岡村は90年代で時が止まっている

 過去のことを蒸し返してなんですが、どうしても思い出してしまうのが、岡村さんの過去の炎上発言なのでした。2020年4月23日深夜放送の同番組で、岡村さんは新型コロナに感染するのが怖いから風俗に行けないというリスナーからのメールに対し、「コロナが収束したら絶対面白いことがあるんですよ。コロナが明けたらなかなかの可愛い人が、短時間ですけれども美人さんがお嬢やります。これ何でかって言うたら、短時間でお金を稼がないと苦しいから」と返します。

 岡村さんくらい裕福であれば、いくらでもステイホームできるでしょうが、新型コロナ感染症という不可抗力が原因で困窮する人に対して、あまりに思いやりがなく、かつ女性を性的な道具としかみなしていないとして大炎上しました。

 発言のヤバさだけでなく、この発言が明らかにしたのは、岡村さんの“時代おくれ感”なのでした。深夜ラジオがパーソナリティとリスナーの密なやりとりを楽しむ時代がありましたが、今はradikoがありますから、スマホさえあればいつでも誰でも番組を聞くことができます。
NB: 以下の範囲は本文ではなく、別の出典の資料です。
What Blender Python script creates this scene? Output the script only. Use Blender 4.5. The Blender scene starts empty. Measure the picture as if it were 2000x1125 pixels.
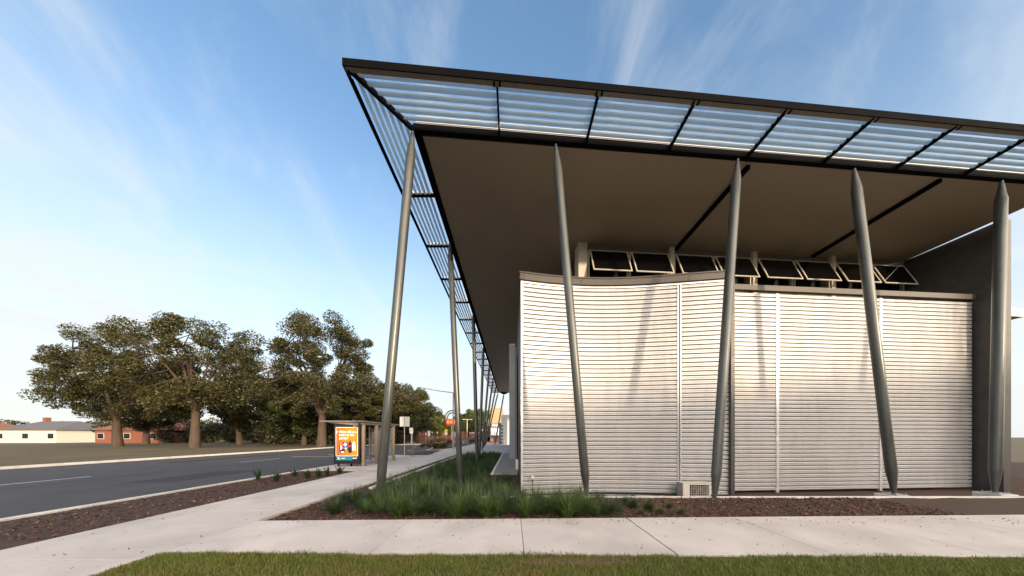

 数字が欲しいネットニュースは知名度のある売れっ子をターゲットにしますから、岡村さんは良くも悪くも気を抜いてはいけないはず。時代が進めば価値観や配信方法が変わり、聞き手が変われば、言っていいこと悪いことの基準も自分で変えて行かねばならない。けれど、岡村さんはそのあたりのアップデートがなされておらず、90年代で時が止まっているように思えてならないのです。

 岡村さんのピンチを救うべく、相方の矢部浩之さんが同番組4月30日放送回に緊急出演、公開説教に踏み切ります。矢部さんがきつめに叱り、岡村さんが反省して謝る形を取ることで、世の中の溜飲をさげようとしたのでしょう。そこで明かされたのが、「上にはソフトに、下には厳しい」岡村さんなのでした。

 たとえば、岡村さんは本番中や人がいるところでしか人に謝らない(オフでは矢部さんに謝らない)、プロデューサーやマネージャーにコーヒーを入れてもらっても「ありがとう」を言わない、目上の人に食事に誘われると「ぜひ行かせてください」といい顔をするが、マネージャーに断りに行かせるなど、自分より強い人にはペコペコする一方で、年下、身内、女性に対しては強く出ることを指摘されています。

「売れれば、何をしてもいい」という考えに染まってしまうと、人を自分より上か下かで判断する、自分にメリットのある人にしか敬意を払わないという態度を取りがちです。「美人さんがお嬢」発言は口がすべったわけではなく、弱い立場の人を踏みつける岡村さんの日ごろの態度が出てしまったと言えるのかもしれません。